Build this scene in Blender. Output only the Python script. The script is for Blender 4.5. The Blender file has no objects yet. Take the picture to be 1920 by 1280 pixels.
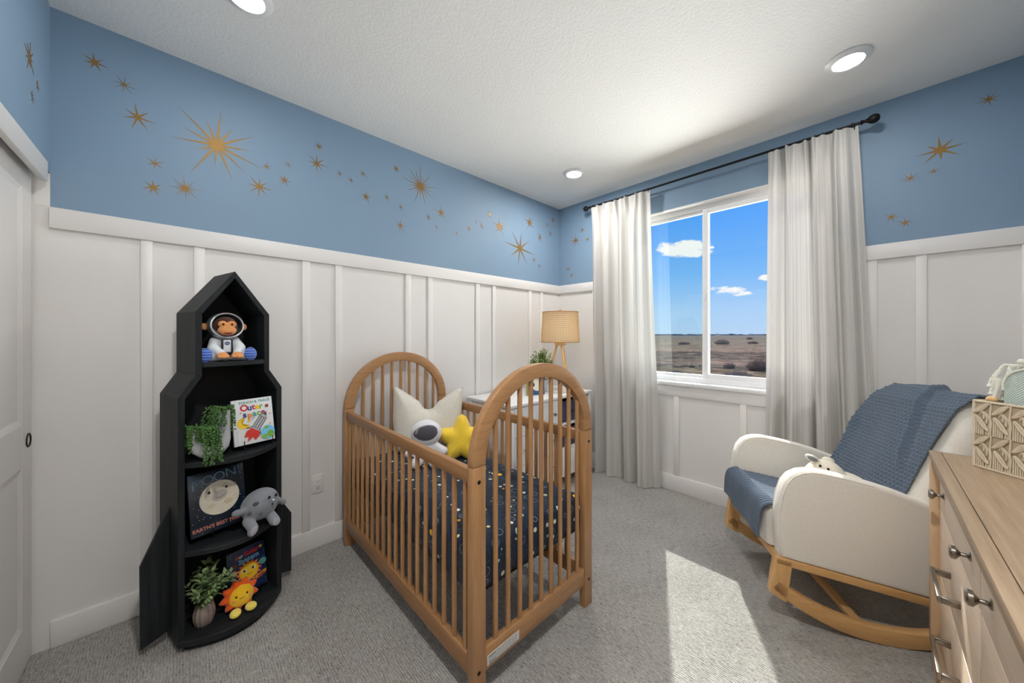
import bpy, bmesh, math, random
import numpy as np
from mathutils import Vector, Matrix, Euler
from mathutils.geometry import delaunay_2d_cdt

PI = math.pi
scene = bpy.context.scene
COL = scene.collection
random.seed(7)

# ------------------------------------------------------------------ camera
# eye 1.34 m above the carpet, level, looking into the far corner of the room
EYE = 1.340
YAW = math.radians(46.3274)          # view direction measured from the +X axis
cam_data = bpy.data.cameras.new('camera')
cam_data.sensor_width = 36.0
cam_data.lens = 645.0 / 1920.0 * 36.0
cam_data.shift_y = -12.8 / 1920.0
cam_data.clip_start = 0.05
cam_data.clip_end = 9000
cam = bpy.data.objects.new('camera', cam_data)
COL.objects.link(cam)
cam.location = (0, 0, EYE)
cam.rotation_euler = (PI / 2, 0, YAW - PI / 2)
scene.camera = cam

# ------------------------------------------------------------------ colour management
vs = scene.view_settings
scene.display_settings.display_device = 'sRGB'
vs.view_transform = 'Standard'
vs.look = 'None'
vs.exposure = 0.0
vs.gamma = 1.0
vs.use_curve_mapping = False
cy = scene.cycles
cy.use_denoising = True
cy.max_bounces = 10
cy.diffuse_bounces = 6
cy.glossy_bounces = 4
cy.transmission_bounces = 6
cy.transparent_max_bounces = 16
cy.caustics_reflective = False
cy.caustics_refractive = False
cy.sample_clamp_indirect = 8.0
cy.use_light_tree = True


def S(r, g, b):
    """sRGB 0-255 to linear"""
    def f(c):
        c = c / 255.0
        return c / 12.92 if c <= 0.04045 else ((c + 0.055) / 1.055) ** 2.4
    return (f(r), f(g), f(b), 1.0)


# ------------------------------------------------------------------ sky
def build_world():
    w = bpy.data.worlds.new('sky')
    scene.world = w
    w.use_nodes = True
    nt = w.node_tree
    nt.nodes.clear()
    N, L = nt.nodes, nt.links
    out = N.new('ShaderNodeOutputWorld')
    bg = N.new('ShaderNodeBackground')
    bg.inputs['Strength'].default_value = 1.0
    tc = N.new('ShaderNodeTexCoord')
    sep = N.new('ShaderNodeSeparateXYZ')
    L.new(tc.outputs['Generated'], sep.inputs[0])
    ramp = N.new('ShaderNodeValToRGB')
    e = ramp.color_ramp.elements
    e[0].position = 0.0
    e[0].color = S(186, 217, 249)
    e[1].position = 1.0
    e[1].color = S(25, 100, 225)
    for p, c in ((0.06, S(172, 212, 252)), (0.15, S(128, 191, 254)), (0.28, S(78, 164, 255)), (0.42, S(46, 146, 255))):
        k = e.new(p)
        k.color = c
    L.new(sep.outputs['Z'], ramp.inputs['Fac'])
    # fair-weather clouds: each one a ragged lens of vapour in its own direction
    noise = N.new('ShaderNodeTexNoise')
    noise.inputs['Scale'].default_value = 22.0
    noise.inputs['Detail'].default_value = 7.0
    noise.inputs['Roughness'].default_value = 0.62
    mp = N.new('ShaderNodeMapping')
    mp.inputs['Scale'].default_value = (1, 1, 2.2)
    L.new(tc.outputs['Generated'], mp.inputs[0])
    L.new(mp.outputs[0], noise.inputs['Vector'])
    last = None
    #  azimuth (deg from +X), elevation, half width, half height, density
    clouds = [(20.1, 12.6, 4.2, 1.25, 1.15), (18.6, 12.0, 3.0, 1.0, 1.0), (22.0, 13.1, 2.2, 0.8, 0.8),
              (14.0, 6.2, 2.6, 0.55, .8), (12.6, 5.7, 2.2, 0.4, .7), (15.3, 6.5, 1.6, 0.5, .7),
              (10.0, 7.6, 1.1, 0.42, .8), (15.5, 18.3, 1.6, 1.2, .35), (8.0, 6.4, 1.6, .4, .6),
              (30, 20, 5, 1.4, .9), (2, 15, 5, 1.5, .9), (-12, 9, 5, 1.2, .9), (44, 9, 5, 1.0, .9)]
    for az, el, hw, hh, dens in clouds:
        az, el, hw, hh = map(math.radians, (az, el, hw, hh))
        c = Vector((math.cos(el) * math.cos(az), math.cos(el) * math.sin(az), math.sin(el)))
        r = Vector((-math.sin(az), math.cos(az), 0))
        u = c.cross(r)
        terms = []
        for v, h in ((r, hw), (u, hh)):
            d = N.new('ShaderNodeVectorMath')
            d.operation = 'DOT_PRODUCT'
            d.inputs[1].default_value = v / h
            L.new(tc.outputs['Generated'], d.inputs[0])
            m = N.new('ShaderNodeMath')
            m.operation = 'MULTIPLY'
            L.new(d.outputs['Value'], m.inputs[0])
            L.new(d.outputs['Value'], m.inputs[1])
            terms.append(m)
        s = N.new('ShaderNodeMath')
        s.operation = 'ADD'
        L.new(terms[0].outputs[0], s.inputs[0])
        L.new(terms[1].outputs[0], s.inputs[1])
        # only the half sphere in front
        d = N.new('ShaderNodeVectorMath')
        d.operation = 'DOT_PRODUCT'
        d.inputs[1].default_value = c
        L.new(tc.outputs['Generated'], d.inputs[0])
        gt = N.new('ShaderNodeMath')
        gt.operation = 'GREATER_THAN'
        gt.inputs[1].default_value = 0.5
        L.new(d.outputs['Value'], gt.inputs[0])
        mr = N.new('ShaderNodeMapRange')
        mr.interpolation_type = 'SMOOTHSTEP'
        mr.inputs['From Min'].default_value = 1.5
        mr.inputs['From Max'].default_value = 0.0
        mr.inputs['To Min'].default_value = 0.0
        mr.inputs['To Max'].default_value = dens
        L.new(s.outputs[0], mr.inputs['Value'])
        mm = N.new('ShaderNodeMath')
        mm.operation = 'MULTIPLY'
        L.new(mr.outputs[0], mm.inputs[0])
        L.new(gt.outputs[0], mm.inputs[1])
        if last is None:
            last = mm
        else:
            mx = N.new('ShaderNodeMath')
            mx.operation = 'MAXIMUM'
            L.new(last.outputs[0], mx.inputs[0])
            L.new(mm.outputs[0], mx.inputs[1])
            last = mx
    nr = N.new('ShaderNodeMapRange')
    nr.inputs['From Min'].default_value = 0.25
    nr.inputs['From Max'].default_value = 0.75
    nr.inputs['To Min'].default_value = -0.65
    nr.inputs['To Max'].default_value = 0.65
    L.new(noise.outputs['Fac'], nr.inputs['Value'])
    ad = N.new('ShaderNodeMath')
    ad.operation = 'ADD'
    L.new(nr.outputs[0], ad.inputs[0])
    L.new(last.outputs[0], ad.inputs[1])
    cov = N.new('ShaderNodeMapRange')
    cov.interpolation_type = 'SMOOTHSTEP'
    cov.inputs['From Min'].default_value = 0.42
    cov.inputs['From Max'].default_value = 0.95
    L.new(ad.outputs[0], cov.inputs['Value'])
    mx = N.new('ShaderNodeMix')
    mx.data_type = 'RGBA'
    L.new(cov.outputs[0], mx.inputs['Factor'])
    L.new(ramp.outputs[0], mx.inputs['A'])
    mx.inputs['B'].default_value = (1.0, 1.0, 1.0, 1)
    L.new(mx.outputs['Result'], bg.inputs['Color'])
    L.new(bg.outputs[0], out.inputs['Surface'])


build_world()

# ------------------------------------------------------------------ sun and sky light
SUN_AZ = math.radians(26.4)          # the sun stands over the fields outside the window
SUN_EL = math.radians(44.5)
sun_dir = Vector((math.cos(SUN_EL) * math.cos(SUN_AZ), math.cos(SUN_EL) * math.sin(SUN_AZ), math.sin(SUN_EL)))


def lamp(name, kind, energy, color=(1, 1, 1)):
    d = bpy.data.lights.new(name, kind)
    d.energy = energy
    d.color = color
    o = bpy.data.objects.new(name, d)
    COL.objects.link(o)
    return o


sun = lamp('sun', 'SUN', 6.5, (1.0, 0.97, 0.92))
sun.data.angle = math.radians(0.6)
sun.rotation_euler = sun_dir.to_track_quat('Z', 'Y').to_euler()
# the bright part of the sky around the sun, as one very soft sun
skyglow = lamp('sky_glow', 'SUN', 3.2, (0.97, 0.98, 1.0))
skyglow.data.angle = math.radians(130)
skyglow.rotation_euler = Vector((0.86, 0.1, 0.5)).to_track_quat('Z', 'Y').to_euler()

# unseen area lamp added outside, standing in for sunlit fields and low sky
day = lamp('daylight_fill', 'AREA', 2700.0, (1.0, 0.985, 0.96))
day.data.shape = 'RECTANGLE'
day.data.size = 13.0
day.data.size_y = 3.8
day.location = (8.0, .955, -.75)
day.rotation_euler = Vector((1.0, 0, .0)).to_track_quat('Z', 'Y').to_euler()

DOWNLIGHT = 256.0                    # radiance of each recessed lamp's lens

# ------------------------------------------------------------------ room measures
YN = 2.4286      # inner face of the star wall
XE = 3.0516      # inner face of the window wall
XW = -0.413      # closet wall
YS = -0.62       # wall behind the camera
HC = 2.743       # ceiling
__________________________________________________
## WHAT THE EXERCISE ASKS
Copy nothing but the lines from the top of the data down to the line containing "from mathutils.geometry import", and leave the pictures out.

## SOLVED EXERCISE
Build this scene in Blender. Output only the Python script. The script is for Blender 4.5. The Blender file has no objects yet. Take the picture to be 1920 by 1280 pixels.
import bpy, bmesh, math, random
import numpy as np
from mathutils import Vector, Matrix, Euler
from mathutils.geometry import delaunay_2d_cdt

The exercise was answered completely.